Even if couples find themselves happier and healthier after a late-life divorce, the unexpected challenge of loneliness can take an emotional toll. The absence of a partner and the void left by lost companionship can be profound. Alongside this, significant life changes often lead to shifts in social circles, intensifying feelings of isolation. Loneliness is a common concern among older adults, and divorcing later in life can amplify this sentiment.
Although it takes time, readjusting your social network becomes crucial for your overall well-being in this new life phase. Maintaining connections with friends and family, participating in community events, attending religious gatherings, and involving yourself in volunteer activities can all help rebuild your social ties.
In-home caregivers can also play a vital role by offering companionship and support, including organizing gatherings or arranging transportation for social engagements, especially if mobility challenges or lack of transportation are factors.
Following a gray divorce, many individuals grapple with a significant blow to their self-worth, often experiencing feelings of unattractiveness and unworthiness. The discovery that a former spouse has moved on to a new partner can deeply undermine confidence, leaving a profound sense of inadequacy, especially if the spouse’s new partner is younger.

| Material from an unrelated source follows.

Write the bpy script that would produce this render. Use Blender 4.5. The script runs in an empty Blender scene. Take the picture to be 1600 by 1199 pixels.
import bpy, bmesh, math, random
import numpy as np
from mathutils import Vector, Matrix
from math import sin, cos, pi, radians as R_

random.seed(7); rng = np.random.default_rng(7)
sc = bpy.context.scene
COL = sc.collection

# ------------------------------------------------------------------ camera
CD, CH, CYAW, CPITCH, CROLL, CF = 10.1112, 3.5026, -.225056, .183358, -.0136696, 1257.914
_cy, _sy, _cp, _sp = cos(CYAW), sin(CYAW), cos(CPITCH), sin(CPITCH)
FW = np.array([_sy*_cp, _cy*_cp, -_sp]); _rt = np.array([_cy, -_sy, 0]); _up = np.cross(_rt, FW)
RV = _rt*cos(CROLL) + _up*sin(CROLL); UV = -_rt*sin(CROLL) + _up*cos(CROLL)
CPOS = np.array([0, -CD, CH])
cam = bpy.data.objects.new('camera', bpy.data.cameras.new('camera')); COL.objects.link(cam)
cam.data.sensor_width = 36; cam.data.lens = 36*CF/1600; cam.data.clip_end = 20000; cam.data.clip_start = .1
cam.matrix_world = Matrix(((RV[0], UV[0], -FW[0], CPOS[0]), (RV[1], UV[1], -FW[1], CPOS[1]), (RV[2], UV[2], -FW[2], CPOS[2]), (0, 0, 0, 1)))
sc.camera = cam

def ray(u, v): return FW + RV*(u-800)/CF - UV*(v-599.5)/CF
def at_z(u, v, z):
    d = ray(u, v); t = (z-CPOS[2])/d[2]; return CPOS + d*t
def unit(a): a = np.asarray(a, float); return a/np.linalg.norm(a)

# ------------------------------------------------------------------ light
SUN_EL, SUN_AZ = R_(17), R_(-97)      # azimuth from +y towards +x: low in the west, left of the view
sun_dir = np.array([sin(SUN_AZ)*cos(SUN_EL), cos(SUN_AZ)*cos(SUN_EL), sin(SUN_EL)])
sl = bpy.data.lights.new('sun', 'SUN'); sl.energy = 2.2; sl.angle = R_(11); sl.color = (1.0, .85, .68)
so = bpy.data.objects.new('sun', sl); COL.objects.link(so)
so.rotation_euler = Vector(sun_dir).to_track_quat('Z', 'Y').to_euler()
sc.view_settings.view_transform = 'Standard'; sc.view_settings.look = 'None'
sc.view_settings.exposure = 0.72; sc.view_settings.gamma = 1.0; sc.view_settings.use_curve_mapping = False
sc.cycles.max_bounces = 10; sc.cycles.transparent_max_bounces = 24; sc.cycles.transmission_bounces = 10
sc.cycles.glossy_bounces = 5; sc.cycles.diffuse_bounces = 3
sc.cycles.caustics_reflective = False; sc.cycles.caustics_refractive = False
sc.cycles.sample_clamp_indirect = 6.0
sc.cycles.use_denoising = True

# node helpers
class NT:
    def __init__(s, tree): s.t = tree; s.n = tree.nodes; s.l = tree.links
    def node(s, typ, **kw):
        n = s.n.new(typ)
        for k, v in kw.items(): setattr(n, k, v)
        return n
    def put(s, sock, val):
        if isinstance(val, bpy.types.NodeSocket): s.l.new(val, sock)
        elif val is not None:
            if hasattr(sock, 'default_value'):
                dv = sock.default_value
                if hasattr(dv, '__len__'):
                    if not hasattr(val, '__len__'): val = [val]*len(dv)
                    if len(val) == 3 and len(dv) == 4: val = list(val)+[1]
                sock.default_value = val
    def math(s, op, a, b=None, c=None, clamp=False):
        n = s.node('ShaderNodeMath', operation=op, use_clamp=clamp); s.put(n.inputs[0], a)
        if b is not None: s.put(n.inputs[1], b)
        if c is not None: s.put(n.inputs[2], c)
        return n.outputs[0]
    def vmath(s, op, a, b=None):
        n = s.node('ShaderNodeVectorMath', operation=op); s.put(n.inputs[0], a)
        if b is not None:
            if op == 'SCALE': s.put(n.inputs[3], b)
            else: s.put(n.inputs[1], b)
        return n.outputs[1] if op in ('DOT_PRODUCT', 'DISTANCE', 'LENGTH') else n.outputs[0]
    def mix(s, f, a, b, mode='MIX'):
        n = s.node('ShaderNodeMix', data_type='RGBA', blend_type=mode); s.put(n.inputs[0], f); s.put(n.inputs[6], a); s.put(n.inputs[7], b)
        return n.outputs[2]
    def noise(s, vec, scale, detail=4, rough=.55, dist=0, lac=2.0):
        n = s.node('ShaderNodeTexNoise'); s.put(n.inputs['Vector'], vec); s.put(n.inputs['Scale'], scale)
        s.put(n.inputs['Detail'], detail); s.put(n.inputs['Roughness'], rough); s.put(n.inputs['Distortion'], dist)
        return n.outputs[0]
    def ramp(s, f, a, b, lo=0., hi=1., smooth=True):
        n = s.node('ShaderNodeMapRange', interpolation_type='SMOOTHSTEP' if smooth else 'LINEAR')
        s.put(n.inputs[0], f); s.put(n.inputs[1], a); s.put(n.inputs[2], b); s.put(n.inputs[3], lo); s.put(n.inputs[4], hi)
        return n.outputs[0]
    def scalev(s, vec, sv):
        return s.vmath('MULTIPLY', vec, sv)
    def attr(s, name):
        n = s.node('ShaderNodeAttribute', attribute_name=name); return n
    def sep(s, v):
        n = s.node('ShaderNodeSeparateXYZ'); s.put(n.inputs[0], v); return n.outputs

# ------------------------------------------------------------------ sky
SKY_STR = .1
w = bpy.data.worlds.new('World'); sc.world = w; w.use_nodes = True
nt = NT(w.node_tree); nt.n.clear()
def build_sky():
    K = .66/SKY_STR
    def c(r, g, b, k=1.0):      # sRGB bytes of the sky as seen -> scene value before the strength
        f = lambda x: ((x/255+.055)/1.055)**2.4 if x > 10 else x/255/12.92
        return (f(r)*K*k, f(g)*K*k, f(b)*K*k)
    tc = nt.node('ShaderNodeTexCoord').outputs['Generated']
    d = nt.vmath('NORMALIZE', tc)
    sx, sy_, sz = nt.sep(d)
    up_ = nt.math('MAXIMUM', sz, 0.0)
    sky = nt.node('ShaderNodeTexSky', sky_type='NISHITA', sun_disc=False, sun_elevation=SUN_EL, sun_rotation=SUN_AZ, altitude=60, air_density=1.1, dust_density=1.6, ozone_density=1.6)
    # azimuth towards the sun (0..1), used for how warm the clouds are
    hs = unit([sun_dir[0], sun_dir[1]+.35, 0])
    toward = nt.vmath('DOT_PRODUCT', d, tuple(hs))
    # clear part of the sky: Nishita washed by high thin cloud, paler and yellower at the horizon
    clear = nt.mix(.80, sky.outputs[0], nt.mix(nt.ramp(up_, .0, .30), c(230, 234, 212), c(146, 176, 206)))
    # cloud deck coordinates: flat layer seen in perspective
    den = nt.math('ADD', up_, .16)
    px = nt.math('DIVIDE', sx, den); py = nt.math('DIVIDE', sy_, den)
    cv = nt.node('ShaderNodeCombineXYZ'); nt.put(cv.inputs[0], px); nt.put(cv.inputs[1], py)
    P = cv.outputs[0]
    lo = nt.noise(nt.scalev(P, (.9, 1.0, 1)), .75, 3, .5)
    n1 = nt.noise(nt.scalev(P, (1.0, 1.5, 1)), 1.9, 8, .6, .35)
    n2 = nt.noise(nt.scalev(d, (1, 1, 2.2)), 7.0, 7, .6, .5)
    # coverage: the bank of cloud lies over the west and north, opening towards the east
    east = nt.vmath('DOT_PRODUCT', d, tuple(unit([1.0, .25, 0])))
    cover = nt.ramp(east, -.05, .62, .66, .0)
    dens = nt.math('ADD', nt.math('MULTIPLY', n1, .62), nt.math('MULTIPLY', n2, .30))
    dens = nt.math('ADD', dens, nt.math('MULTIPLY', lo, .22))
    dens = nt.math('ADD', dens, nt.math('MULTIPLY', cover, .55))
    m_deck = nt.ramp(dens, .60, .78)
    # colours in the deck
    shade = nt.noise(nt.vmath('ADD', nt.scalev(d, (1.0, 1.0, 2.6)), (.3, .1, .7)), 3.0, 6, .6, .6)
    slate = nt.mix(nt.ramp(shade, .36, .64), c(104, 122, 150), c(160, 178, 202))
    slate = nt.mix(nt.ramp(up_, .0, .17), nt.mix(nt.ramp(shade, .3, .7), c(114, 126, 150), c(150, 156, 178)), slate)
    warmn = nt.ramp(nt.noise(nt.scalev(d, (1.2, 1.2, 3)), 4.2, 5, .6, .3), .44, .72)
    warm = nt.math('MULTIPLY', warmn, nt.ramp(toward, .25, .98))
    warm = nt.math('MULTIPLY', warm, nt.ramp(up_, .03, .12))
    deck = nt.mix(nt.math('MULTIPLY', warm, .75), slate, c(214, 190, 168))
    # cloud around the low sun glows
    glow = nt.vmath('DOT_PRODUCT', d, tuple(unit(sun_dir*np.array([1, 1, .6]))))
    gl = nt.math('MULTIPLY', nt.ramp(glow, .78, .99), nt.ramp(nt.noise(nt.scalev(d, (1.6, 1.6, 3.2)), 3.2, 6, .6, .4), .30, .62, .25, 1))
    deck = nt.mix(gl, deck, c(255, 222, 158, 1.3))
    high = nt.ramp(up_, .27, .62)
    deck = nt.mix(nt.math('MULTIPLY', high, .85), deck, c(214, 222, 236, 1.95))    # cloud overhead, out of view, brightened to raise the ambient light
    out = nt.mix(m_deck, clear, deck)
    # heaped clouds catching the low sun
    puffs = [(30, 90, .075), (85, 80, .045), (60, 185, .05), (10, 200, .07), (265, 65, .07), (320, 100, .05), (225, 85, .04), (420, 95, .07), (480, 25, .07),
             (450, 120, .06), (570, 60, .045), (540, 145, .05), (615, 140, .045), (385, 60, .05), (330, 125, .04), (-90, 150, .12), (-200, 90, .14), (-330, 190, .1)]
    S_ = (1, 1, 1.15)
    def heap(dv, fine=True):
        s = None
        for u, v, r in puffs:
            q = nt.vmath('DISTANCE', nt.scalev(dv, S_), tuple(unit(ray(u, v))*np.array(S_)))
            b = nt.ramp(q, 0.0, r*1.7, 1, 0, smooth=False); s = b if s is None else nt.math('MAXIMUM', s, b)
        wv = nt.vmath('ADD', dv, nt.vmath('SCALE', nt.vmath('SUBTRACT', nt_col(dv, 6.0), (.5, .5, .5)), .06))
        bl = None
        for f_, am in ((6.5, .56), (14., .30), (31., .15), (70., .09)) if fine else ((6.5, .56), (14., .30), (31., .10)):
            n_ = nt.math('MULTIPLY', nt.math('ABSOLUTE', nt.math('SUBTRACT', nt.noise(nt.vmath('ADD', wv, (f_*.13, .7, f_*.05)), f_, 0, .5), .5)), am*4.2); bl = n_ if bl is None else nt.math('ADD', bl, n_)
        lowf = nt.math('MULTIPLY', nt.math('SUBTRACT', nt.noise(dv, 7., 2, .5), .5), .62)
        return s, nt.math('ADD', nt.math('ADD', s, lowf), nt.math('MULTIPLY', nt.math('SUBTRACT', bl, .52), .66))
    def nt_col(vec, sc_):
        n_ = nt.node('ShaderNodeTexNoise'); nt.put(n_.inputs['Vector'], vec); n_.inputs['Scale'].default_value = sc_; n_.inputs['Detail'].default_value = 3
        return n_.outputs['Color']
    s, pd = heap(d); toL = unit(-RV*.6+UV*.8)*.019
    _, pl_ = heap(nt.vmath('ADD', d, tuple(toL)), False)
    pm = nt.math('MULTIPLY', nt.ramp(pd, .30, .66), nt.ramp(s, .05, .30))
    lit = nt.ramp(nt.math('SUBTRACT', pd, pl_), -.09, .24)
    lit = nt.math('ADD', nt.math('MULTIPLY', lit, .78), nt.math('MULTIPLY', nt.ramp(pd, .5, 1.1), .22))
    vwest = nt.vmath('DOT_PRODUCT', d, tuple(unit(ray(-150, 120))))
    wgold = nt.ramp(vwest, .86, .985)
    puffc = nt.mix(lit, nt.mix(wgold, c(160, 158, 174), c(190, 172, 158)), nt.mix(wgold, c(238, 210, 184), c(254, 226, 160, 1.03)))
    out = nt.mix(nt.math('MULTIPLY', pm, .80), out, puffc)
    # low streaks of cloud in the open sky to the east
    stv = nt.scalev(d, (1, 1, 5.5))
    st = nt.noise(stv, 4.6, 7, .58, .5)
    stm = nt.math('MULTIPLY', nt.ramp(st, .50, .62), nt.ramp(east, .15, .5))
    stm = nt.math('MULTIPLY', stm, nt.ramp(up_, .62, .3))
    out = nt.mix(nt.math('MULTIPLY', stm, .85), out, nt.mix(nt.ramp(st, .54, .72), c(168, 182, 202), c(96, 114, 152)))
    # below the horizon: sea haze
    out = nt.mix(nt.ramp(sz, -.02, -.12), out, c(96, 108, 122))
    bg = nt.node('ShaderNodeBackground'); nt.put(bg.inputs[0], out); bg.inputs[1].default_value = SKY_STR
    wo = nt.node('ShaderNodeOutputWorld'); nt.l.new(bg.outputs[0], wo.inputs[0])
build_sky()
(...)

It’s a harsh reality to face when one’s ex-partner appears to have taken a leap forward in life, leaving behind a feeling of devastation. Being seemingly replaced by a newer, more vibrant version can be particularly disheartening. Regardless of age, these experiences can lead to self-doubt and a negative self-perception.
Overcoming this emotional pit can be a struggle. However, small steps towards self-care, such as making an effort to get dressed each day, can gradually help rebuild a sense of identity and self-esteem. Even when the desire might be to stay in casual attire all day, dressing up can make a significant difference in how one feels, contributing to a positive self-image and newfound confidence.
What was most difficult for you when going through divorce? Have you experienced any problems you didn’t foresee? How did you handle them? How did your grown children react to your divorce?
Tags Divorce After 60
Most people die alone. its not a big deal. They go to sleep and don’t wake up. if they’re in a group living they have friends and staff. Its so unrealistic to get with a guy for this reason. Not worth it at all. They wont be there for you anyway. Make new friends. Families are overrated.
I was more alone being married. Wake up, most men are couch potatoes and boring. They want a mother & take no responsibility for their feelings. Ask yourself
What would this do for me? I found the answer was nothing. Wanting a guy because your lonely is lazy.
I’m here. It’s a jungle out there, seemingly nice men turn into inappropriate animals even on the first date. You can’t meet men in person anymore. That’s the only way I know how to judge a person.
I am lonely, and settled in every other aspect of my life at this point, since we separated, except companionship. I want to be loved, cared for and build my self-esteem as nice compliments I don’t wanna die alone like my mother, very sad situation.
All about what you want and not about what you’re going to supply to the “inappropriate animals” that you call men.